Sementara itu, perburuan aset PT Balicon di Jembrana terus dilakukan para nasabah dengan ditemani kurator Marsaulina ‘Ully’ Manurung. Setelah Senin (20/6) siang mendatangi dan melakukan penyegelan di enam tempat di sekitar Kota Negara, sore hingga malamnya rombongan nasabah Balicon bergerak ke Desa Yehembang Kauh, Kecamatan Mendoyo, Jembrana. Namun, mereka dihadang kelian yang bahkan mengancam akan memukul kentongan.
Awalnya, sekitar 11 nasabah Balicon didampingu kurator Marsaulina mendapat kabar bahwa Bos PT Balicon, Made Paris Adnyana, memiliki rumah di atas tanah 4 are di Yehembang Kauh. Lahan itu dibeli dari warga Dusun Sekar Kejula Kelod, Yehembang Kauh, Nengah Kecung, 55. Dan, Nengah Kecung pun membenarkan bahwa tanah beserta bangunan rumahnya telah dibeli Paris Sadnyana seharga Rp 45 juta. Karena itulah, dengan diantar Kecung, para nasabah dan kurator menyegel rumah tersebut.
Setelah itu, para nasabah dan kurator bergerak menuju rumah Nengah Nersen, adik kandung Paris Adnyana di desa setempat. Mereka tiba di rumah Nersen malam sekitar pukul 20.30 Wita. Saat tiba di lokasi, Kelian Dusun Sekar Kejule, Gede Sucita, sudah ada di sana. Mengetahui kedatangan nasabah dan kurator, Gede Sucita pilih pergi dengan mengendarai sepeda motornya.
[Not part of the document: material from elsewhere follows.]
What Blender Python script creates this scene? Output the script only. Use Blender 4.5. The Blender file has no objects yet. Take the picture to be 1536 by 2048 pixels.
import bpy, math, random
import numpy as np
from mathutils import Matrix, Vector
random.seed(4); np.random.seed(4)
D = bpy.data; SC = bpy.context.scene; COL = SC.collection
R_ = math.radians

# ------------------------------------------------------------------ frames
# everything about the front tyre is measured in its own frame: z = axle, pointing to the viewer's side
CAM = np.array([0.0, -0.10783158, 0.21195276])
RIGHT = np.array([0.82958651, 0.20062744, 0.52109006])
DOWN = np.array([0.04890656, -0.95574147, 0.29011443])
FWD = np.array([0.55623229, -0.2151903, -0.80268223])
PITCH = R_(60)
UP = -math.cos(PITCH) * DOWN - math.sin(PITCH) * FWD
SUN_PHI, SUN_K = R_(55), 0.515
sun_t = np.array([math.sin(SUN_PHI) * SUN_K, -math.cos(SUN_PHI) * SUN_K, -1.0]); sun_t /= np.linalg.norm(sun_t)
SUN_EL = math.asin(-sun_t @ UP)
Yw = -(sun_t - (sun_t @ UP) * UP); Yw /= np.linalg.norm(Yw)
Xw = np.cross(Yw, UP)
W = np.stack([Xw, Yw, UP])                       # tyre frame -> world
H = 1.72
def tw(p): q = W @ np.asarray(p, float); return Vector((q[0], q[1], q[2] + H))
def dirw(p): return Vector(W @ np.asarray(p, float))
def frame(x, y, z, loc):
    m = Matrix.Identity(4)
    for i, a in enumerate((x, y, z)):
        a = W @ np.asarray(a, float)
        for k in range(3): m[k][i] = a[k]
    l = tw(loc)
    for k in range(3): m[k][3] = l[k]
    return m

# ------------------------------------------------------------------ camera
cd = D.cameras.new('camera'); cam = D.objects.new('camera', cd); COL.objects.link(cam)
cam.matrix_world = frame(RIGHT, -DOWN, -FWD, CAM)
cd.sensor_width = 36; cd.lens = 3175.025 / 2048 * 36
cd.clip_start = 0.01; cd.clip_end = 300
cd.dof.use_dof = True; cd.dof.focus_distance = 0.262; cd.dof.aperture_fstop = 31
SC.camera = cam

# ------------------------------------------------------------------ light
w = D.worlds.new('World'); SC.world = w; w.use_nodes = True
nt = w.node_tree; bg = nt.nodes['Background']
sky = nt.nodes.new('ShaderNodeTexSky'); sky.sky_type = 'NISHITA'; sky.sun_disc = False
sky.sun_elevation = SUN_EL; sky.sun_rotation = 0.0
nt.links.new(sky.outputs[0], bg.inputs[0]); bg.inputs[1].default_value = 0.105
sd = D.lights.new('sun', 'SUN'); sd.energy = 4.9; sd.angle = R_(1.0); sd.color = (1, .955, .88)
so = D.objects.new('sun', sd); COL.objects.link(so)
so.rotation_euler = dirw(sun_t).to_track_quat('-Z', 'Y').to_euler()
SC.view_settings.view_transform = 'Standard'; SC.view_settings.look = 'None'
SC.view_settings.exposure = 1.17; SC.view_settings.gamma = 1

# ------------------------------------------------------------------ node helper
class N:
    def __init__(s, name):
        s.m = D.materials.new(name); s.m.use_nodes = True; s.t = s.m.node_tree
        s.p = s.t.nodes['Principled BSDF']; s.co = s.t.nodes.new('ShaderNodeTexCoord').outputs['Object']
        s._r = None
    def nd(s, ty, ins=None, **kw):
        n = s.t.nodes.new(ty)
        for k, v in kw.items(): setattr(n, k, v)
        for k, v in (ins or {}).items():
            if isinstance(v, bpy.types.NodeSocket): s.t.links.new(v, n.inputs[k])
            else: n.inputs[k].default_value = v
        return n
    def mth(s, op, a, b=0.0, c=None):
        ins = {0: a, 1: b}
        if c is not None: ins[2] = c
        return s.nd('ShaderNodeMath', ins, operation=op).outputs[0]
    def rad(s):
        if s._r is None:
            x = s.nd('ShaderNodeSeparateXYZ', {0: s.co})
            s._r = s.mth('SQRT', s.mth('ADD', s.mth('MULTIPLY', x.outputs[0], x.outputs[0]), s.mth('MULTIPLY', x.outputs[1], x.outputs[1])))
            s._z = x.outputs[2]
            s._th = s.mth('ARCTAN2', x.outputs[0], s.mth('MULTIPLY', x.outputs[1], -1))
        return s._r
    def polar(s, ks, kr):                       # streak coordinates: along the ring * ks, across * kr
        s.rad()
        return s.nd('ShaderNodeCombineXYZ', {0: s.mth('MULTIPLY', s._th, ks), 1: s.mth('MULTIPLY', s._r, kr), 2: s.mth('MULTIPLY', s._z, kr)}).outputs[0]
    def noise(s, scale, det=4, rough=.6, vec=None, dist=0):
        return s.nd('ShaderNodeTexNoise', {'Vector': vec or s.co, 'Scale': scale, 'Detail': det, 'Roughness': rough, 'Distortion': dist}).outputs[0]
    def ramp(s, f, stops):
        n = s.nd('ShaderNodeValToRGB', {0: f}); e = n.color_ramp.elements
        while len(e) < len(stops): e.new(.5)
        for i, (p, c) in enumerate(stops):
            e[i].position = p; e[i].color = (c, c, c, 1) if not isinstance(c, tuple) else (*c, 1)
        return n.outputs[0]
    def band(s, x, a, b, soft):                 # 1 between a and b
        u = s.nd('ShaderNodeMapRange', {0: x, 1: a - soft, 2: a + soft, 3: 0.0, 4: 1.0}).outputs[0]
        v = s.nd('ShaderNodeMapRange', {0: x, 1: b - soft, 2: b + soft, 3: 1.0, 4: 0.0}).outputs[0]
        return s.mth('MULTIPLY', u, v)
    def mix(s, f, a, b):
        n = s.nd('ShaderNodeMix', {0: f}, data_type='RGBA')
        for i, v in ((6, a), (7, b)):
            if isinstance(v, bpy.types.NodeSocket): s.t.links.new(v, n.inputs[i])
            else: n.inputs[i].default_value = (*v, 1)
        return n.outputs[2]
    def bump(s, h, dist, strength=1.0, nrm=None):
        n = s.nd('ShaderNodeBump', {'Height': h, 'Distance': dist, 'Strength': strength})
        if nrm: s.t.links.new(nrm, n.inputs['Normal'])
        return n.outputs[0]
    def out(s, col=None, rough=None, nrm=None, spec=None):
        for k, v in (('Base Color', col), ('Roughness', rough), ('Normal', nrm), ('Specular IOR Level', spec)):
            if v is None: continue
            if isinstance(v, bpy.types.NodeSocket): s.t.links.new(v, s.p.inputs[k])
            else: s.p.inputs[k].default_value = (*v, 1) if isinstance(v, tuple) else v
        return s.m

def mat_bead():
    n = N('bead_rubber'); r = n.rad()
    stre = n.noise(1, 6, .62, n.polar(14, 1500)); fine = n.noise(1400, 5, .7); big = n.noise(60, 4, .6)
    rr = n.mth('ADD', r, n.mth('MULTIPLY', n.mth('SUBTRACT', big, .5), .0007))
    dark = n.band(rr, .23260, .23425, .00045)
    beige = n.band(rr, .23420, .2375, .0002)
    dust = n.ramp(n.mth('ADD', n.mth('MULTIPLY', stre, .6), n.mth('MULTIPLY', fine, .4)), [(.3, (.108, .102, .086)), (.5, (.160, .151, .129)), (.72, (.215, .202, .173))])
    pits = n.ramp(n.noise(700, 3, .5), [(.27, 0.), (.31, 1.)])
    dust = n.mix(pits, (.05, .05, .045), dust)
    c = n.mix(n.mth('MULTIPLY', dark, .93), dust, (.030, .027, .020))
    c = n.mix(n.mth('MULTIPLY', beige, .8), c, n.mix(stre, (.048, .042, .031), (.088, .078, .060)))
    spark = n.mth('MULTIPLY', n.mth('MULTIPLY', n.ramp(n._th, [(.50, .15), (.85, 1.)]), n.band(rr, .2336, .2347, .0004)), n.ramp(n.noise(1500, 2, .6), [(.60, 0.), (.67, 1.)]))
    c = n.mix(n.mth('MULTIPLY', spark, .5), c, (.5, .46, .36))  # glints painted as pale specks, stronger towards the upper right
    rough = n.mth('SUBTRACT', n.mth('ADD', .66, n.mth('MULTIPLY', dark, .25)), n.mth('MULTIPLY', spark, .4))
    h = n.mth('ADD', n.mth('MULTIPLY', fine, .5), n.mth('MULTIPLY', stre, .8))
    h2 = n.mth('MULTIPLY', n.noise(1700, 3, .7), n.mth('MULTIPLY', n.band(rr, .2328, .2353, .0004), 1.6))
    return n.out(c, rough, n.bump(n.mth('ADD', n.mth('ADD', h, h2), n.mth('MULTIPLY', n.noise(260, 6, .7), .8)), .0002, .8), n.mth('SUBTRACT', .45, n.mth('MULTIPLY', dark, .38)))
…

Namun, Sucita datang lagi dengan nada marah. Sucita menuding kurator dan nasabah Balicon masuk ke wilayah kerjanya tanpa permisi. Selian banjar, Sucita merasa tersinggung dan dilecehkan, karena sama sekali tidak dihubungi. Akibatnya, suasana di rumah Nersen jadi tegang. Namun, setelah terjadi perdebatan yang alot, akhirnya kemarahan Sucita sedikit mereda.
Awalnya, rumah Nersen hendak disegel nasabah Balicon dan kurator, namun urung dilakukan karena kemarahan kelian. “Karena kasihan, untuk sementara kita tunda dulu penyegelan,” terang kurator Marsaulina.
Rombongan nasabah dan kurator Marsaulina pun meninggalkan rumah Nersen. Namun, saat dalam perjalanan pulang sekitar pukul 22.30 Wita, sejumlah warga termasuk Sucita melakukan penghadangan. “Jangan dulu jalan, saya sudah nelepon Babinkamtibmas,“ ujar Sucita.
Sucita bahkan mengancam akan memukul kentongan agar semua warga datang. Situasi akhirnya bisa dikendalikan, setelah kurator Marsaulina melakukan pembicaraan dengan Sucita. “Saya sesalkan penghadangan oleh kelian dan beberapa warga itu,” tutur Marsaulina di Jembrana, Selasa kemarin.
Sementara, dari hasil investigasi yang dilakukan, para nasabah dan kurator Marsaulina memperoleh data data ada dana Rp 120 miliar milik nasabah PT Balicon di Jembrana yang keberadaannya misterius. Dana yang tersimpan di rekening PT Balicon di BRI Cabang Negara juga tak diketahui rimbanya. Untuk itulah, kurator Marsaulina mengaku akan segera menanyakan hal ini kepada pihak BRI, PPATK dan BI.
Dijelaskan Marsulina, sebenarnya aset Balicon berupa dana Rp 120 miliar ini pernah dtanyakan ke Polda Bali. Apalagi, Kabid Humas Polda Bali (waktu itu) Kombes Gede Sugianyar mengatakan kepada pers bahwa ada dana Rp 120 miliar yang merupakan aset Balicon. Namun, ketika belum lama ini pihaknya menanyakan ke Polda Bali, menurut dia, pihak kepolisian justru mengatakan tidak tahu-menahu adanya dana Rp 120 miliar.